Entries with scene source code

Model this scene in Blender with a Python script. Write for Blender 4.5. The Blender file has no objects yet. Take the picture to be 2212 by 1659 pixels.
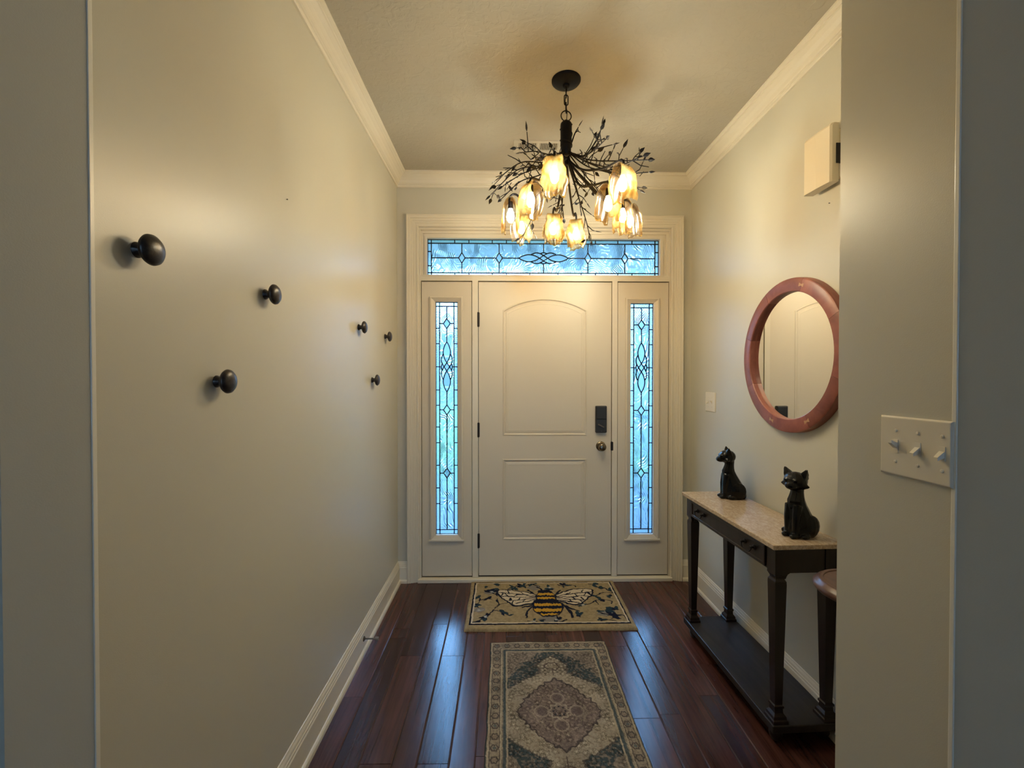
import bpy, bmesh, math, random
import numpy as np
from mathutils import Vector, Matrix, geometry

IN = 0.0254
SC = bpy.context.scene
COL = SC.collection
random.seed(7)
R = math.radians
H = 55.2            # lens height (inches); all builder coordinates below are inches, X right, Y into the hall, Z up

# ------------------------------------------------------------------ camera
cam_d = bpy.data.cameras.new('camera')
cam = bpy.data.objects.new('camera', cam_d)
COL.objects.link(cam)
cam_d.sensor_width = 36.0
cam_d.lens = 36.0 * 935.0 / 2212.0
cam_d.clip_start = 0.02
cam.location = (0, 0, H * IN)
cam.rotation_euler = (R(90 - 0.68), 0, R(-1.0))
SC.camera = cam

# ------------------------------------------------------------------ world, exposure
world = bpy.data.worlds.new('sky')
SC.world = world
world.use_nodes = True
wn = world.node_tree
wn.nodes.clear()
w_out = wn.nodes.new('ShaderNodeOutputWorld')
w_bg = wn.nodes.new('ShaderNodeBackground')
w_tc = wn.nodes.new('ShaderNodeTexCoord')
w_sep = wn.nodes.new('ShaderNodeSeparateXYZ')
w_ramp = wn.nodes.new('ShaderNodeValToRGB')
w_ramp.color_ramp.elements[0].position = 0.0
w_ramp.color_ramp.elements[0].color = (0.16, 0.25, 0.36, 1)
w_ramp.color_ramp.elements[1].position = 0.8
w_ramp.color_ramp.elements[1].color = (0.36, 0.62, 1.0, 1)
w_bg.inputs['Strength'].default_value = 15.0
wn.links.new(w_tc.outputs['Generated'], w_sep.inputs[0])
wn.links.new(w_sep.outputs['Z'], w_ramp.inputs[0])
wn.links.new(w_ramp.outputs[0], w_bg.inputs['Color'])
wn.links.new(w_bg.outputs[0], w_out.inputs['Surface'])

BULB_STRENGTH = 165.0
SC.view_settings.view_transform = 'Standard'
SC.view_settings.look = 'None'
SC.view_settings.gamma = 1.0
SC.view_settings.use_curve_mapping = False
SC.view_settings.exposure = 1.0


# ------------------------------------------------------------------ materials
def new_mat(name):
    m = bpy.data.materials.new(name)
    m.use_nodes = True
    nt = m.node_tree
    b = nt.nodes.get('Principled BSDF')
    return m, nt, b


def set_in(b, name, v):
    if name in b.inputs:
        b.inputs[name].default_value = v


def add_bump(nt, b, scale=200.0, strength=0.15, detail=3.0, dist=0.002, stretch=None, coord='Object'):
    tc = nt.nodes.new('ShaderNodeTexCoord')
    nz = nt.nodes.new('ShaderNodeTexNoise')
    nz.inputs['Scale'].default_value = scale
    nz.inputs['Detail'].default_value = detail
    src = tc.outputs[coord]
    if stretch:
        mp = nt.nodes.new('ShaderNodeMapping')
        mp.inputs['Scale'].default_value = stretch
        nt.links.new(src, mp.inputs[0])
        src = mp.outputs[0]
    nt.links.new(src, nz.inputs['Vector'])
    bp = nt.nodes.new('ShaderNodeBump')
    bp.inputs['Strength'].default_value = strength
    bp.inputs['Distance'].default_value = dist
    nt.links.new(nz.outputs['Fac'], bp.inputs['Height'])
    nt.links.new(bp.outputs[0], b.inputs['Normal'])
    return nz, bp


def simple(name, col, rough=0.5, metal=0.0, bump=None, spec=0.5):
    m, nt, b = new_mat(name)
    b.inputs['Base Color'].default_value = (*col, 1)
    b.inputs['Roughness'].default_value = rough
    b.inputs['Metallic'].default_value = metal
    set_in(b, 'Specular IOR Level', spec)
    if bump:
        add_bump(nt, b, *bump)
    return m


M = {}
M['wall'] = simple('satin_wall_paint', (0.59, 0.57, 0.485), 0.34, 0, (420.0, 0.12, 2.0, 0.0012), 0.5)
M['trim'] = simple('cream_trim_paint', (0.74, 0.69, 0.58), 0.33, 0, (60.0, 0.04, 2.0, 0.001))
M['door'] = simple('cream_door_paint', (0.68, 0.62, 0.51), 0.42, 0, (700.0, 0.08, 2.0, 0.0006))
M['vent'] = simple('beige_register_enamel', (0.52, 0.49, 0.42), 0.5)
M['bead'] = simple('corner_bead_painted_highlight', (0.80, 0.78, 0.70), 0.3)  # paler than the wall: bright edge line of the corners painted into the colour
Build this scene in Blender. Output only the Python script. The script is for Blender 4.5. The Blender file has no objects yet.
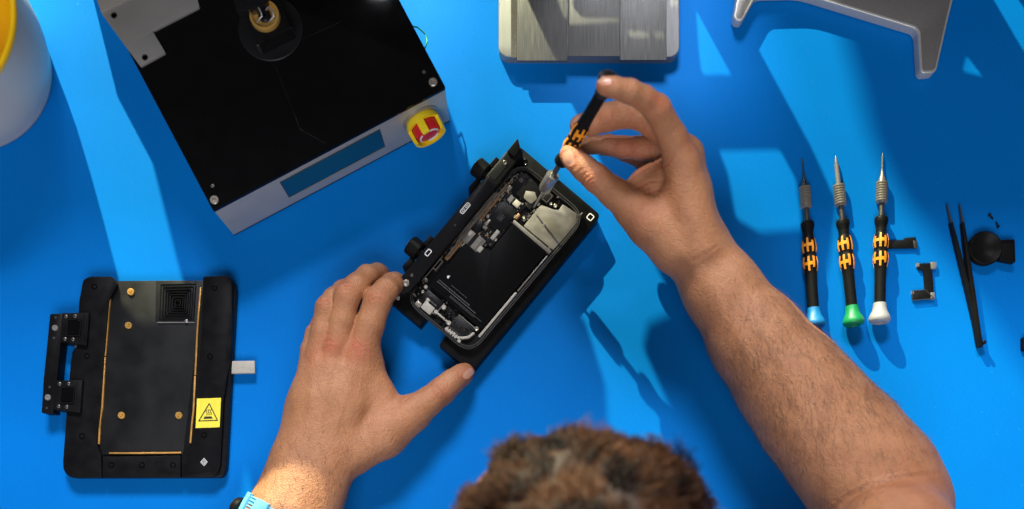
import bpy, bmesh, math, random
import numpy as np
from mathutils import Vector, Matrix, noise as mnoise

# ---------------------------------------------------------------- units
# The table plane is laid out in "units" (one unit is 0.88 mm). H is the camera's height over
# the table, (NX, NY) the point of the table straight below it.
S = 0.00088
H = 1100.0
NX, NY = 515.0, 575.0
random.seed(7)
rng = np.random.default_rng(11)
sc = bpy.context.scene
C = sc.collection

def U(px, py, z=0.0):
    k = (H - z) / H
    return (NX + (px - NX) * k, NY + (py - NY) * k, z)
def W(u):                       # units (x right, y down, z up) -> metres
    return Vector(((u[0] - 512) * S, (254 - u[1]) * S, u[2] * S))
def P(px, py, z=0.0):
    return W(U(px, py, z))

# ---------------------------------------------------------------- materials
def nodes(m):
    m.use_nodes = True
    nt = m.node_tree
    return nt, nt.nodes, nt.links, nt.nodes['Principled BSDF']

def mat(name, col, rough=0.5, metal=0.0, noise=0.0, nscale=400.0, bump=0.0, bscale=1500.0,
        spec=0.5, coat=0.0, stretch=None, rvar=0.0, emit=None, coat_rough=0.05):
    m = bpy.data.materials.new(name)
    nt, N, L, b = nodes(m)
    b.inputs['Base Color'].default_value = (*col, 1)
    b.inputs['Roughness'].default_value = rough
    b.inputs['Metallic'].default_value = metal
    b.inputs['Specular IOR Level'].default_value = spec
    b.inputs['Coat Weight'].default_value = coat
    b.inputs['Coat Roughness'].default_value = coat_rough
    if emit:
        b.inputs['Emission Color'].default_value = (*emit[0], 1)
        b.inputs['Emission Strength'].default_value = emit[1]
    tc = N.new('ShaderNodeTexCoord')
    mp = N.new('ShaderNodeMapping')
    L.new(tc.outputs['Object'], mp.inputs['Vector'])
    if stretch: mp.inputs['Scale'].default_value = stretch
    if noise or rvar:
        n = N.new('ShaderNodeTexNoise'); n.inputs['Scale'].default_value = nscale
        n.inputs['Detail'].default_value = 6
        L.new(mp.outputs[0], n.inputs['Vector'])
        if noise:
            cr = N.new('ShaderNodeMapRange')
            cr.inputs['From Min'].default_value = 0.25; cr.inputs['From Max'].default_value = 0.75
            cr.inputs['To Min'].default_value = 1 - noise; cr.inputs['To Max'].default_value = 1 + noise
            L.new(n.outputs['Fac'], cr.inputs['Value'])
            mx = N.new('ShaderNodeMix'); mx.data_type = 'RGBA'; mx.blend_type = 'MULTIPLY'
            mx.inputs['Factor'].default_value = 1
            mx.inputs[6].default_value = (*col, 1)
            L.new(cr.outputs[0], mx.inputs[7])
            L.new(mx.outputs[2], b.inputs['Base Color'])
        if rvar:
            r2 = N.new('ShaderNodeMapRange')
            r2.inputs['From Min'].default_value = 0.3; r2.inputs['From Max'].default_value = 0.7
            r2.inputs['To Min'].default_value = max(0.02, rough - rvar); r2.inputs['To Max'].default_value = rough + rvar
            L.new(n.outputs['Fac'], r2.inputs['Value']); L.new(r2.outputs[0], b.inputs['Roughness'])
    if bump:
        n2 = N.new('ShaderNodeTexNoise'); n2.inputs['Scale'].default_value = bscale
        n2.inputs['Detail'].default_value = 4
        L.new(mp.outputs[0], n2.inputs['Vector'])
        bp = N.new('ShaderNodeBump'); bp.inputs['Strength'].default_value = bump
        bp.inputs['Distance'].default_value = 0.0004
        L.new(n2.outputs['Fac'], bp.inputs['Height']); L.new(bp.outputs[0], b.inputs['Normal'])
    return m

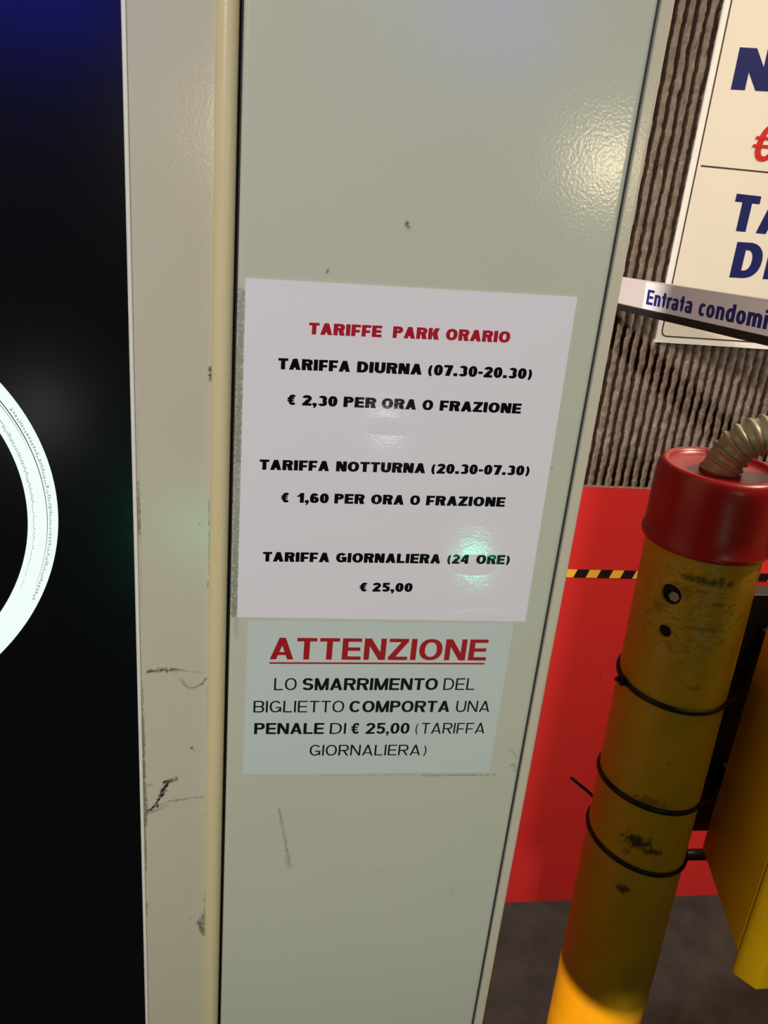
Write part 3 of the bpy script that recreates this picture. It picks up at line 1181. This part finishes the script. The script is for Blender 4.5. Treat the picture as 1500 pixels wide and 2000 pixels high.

* GIVEN PROBLEM
Transcribe, exactly as written, the lines starting at the one with "Build this scene" and ending at the one with "from mathutils import Vector, Matrix, noise", and nothing more. Pictures are not part of the copy.

* RESPONSE
Build this scene in Blender. Output only the Python script. The script is for Blender 4.5. The Blender file has no objects yet.
import bpy, bmesh, math, random
import numpy as np
from mathutils import Vector, Matrix, noise as mnoise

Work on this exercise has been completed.